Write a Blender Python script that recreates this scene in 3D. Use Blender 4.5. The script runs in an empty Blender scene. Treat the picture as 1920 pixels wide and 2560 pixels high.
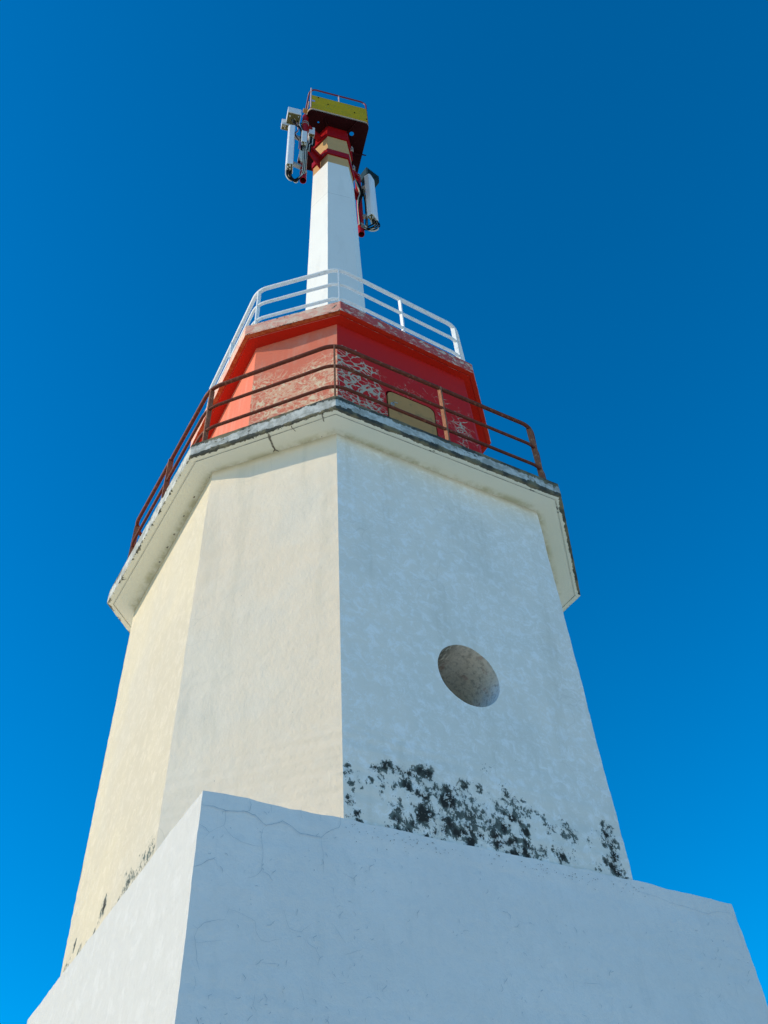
import bpy, bmesh, math, random
from mathutils import Vector, Matrix, noise
R = math.radians
random.seed(7)
sc = bpy.context.scene
K = 0.8            # metres per survey unit
EYE = 1.6
PHI = R(31.6703)
CX, CY = -0.5887 * K, 9.0806 * K

# ---------------------------------------------------------------- camera
cam_d = bpy.data.cameras.new('camera'); cam = bpy.data.objects.new('camera', cam_d)
sc.collection.objects.link(cam); sc.camera = cam
cam_d.sensor_fit = 'VERTICAL'; cam_d.sensor_height = 36.0
cam_d.lens = 2209.04 / 2560 * 36; cam_d.clip_start = 0.05; cam_d.clip_end = 6000
pit, rol = 0.8135, -0.0734
cp, sp, cr_, sr = math.cos(pit), math.sin(pit), math.cos(rol), math.sin(rol)
vr0, vu0, vf = Vector((1, 0, 0)), Vector((0, -sp, cp)), Vector((0, cp, sp))
vr = cr_ * vr0 + sr * vu0; vu = -sr * vr0 + cr_ * vu0
m = Matrix((vr, vu, -vf)).transposed().to_4x4(); m.translation = (0, 0, EYE)
cam.matrix_world = m

# ---------------------------------------------------------------- sun and sky
SUN_EL, ALPHA = R(24), R(23.5)
e1 = Vector((math.cos(PHI), math.sin(PHI), 0)); e2 = Vector((math.sin(PHI), -math.cos(PHI), 0))
sh = -math.cos(ALPHA) * e1 - math.sin(ALPHA) * e2
sdir = Vector((sh.x * math.cos(SUN_EL), sh.y * math.cos(SUN_EL), math.sin(SUN_EL)))
sl = bpy.data.lights.new('sun', 'SUN'); so = bpy.data.objects.new('sun', sl); sc.collection.objects.link(so)
sl.energy = 2.2; sl.angle = R(0.55); sl.color = (1.0, 0.86, 0.66)
so.rotation_euler = sdir.to_track_quat('Z', 'Y').to_euler()
w = bpy.data.worlds.new('World'); sc.world = w; w.use_nodes = True
wn, wl = w.node_tree.nodes, w.node_tree.links
bg = wn['Background']; sky = wn.new('ShaderNodeTexSky'); sky.sky_type = 'NISHITA'; sky.sun_disc = False
sky.sun_elevation = SUN_EL; sky.sun_rotation = math.atan2(sh.x, sh.y)
sky.air_density = 0.96; sky.dust_density = 0.25; sky.ozone_density = 3.0; sky.altitude = 0
hs = wn.new('ShaderNodeHueSaturation'); hs.inputs['Hue'].default_value = 0.4985; hs.inputs['Saturation'].default_value = 1.55; hs.inputs['Value'].default_value = 0.83
wl.new(sky.outputs[0], hs.inputs['Color']); wl.new(hs.outputs[0], bg.inputs[0])
bg.inputs[1].default_value = 0.15
sc.view_settings.view_transform = 'Standard'; sc.view_settings.look = 'None'
sc.view_settings.gamma = 1; sc.view_settings.exposure = 0.76
sc.render.engine = 'CYCLES'

# ---------------------------------------------------------------- helpers
def tag(o, label=None, cat=None, group=None, kind=None):
    if label: o['label'] = label
    if cat: o['category'] = cat
    if group: o['group'] = group
    if kind: o['kind'] = kind
    return o
def L(a, b, z):                     # survey coords (e1, e2, height over the eye) -> lighthouse local metres
    return Vector((a * K, -b * K, z * K + EYE))
class MB:
    def __init__(s): s.v = []; s.f = []; s.m = []; s.att = {}
    def add(s, vs, fs, mi=0, **att):
        o = len(s.v); s.v += [tuple(v) for v in vs]; s.f += [tuple(i + o for i in f) for f in fs]; s.m += [mi] * len(fs)
        for k in att:
            if k not in s.att: s.att[k] = [0.0] * o
        for k in s.att:
            d = s.att[k]; d += [0.0] * (o - len(d)); d += list(att.get(k, [0.0] * len(vs)))
    def box(s, c, ax, ay, az, mi=0):     # centre and half-axes
        c = Vector(c); vs = [c + i * Vector(ax) + j * Vector(ay) + k * Vector(az) for i in (-1, 1) for j in (-1, 1) for k in (-1, 1)]
        s.add(vs, [(0, 1, 3, 2), (4, 6, 7, 5), (0, 4, 5, 1), (2, 3, 7, 6), (0, 2, 6, 4), (1, 5, 7, 3)], mi)
    def tube(s, pts, r, n=10, closed=False, cap=True, mi=0):
        pts = [Vector(p) for p in pts]; N = len(pts); vs = []; prev = None
        for i in range(N):
            a = pts[i - 1] if (i or closed) else pts[0]; b = pts[(i + 1) % N] if (i < N - 1 or closed) else pts[-1]
            t = (b - a).normalized()
            if prev is None:
                up = Vector((0, 0, 1)) if abs(t.z) < .95 else Vector((1, 0, 0)); x = t.cross(up).normalized()
            else:
                x = (prev - t * prev.dot(t)).normalized()
            prev = x; y = t.cross(x)
            rr = r[i] if isinstance(r, (list, tuple)) else r
            vs += [pts[i] + rr * (math.cos(q * 2 * math.pi / n) * x + math.sin(q * 2 * math.pi / n) * y) for q in range(n)]
        fs = []
        for i in range(N if closed else N - 1):
            j = (i + 1) % N
            for q in range(n): fs.append((i * n + q, i * n + (q + 1) % n, j * n + (q + 1) % n, j * n + q))
        if cap and not closed: fs += [tuple(range(n))[::-1], tuple(range((N - 1) * n, N * n))]
        s.add(vs, fs, mi)
    def prism(s, poly, z0, z1, mi=0):    # poly of Vector xy, metres
        n = len(poly); vs = [Vector((p[0], p[1], z0)) for p in poly] + [Vector((p[0], p[1], z1)) for p in poly]
        s.add(vs, [tuple(range(n))[::-1], tuple(range(n, 2 * n))] + [(i, (i + 1) % n, n + (i + 1) % n, n + i) for i in range(n)], mi)
    def build(s, name, mats, parent=None, smooth=None, bevel=0, fix=True, weld=0):
        me = bpy.data.meshes.new(name); me.from_pydata(s.v, [], s.f)
        for mt in (mats if isinstance(mats, (list, tuple)) else [mats]): me.materials.append(mt)
        me.polygons.foreach_set('material_index', s.m)
        for k, d in s.att.items():
            d = d + [0.0] * (len(s.v) - len(d)); a = me.attributes.new(k, 'FLOAT', 'POINT'); a.data.foreach_set('value', d)
        me.update()
        if fix or weld:
            bm = bmesh.new(); bm.from_mesh(me)
            if weld: bmesh.ops.remove_doubles(bm, verts=bm.verts, dist=weld)
            if fix: bmesh.ops.recalc_face_normals(bm, faces=bm.faces)
            bm.to_mesh(me); bm.free()
        o = bpy.data.objects.new(name, me); sc.collection.objects.link(o)
        if parent: o.parent = parent
        if smooth is not None:
            me.polygons.foreach_set('use_smooth', [True] * len(me.polygons)); me.set_sharp_from_angle(angle=R(smooth))
        if bevel:
            b = o.modifiers.new('bevel', 'BEVEL'); b.width = bevel; b.segments = 2; b.limit_method = 'ANGLE'; b.angle_limit = R(40)
        return o

# ---------------------------------------------------------------- node helper
class NT:
    def __init__(s, name, rough=0.85):
        s.mat = bpy.data.materials.new(name); s.mat.use_nodes = True; s.t = s.mat.node_tree
        s.b = s.t.nodes['Principled BSDF']; s.b.inputs['Roughness'].default_value = rough
        s.b.inputs['Specular IOR Level'].default_value = 0.06
        s.co = s.n('ShaderNodeTexCoord').outputs['Object']
    def n(s, ty, **k):
        x = s.t.nodes.new(ty)
        for a, b in k.items(): setattr(x, a, b)
        return x
    def lk(s, a, b): s.t.links.new(a, b)
    def put(s, sock, v):
        if isinstance(v, bpy.types.NodeSocket): s.lk(v, sock)
        elif isinstance(v, (tuple, list)) and len(v) == 3 and sock.type == 'RGBA': sock.default_value = (*v, 1)
        else: sock.default_value = v
    def noise(s, scale, detail=4, rough=.55, dist=0, co=None, col=False):
        x = s.n('ShaderNodeTexNoise'); x.inputs['Scale'].default_value = scale; x.inputs['Detail'].default_value = detail
        x.inputs['Roughness'].default_value = rough; x.inputs['Distortion'].default_value = dist; s.lk(co or s.co, x.inputs['Vector'])
        return x.outputs['Color' if col else 'Fac']
    def vor(s, scale, feature='DISTANCE_TO_EDGE', co=None, out='Distance'):
        x = s.n('ShaderNodeTexVoronoi'); x.feature = feature; x.inputs['Scale'].default_value = scale; s.lk(co or s.co, x.inputs['Vector'])
        return x.outputs[out]
    def sc(s, v, co=None):
        x = s.n('ShaderNodeMapping'); x.inputs['Scale'].default_value = v; s.lk(co or s.co, x.inputs['Vector']); return x.outputs[0]
    def warp(s, co, scale, amt):
        a = s.n('ShaderNodeVectorMath', operation='MULTIPLY_ADD'); s.lk(s.noise(scale, 2, co=co, col=True), a.inputs[0])
        a.inputs[1].default_value = (amt,) * 3; s.lk(co, a.inputs[2]); return a.outputs[0]
    def ma(s, op, a, b=0.0, c=0.0, clamp=False):
        x = s.n('ShaderNodeMath', operation=op, use_clamp=clamp)
        for i, v in enumerate((a, b, c)): s.put(x.inputs[i], v)
        return x.outputs[0]
    def ramp(s, v, lo, hi, a=0.0, b=1.0):
        x = s.n('ShaderNodeMapRange', interpolation_type='SMOOTHSTEP')
        for i, q in enumerate((v, lo, hi, a, b)): s.put(x.inputs[i], q)
        return x.outputs[0]
    def mix(s, f, a, b):
        x = s.n('ShaderNodeMix', data_type='RGBA'); s.put(x.inputs[0], f); s.put(x.inputs[6], a); s.put(x.inputs[7], b); return x.outputs[2]
    def att(s, name): 
        x = s.n('ShaderNodeAttribute'); x.attribute_name = name; return x.outputs['Fac']
    def xyz(s):
        x = s.n('ShaderNodeSeparateXYZ'); s.lk(s.co, x.inputs[0]); return x.outputs
    def onrm(s):
        g = s.n('ShaderNodeNewGeometry'); v = s.n('ShaderNodeVectorTransform', vector_type='NORMAL', convert_from='WORLD', convert_to='OBJECT')
        s.lk(g.outputs['True Normal'], v.inputs[0]); x = s.n('ShaderNodeSeparateXYZ'); s.lk(v.outputs[0], x.inputs[0]); return x.outputs
    def bump(s, h, strength, dist, prev=None):
        x = s.n('ShaderNodeBump'); x.inputs['Strength'].default_value = strength; x.inputs['Distance'].default_value = dist
        s.lk(h, x.inputs['Height'])
        if prev: s.lk(prev, x.inputs['Normal'])
        return x.outputs[0]
    def done(s, col, normal=None):
        s.put(s.b.inputs['Base Color'], col)
        if normal: s.lk(normal, s.b.inputs['Normal'])
        return s.mat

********

#### [Task statement]
Restate the data word for word from its first line through the line with "CX, CY = -0.5887 * K, 9.0806 * K", leaving out any picture along the way.

#### [Written answer]
Write a Blender Python script that recreates this scene in 3D. Use Blender 4.5. The script runs in an empty Blender scene. Treat the picture as 1920 pixels wide and 2560 pixels high.
import bpy, bmesh, math, random
from mathutils import Vector, Matrix, noise
R = math.radians
random.seed(7)
sc = bpy.context.scene
K = 0.8            # metres per survey unit
EYE = 1.6
PHI = R(31.6703)
CX, CY = -0.5887 * K, 9.0806 * K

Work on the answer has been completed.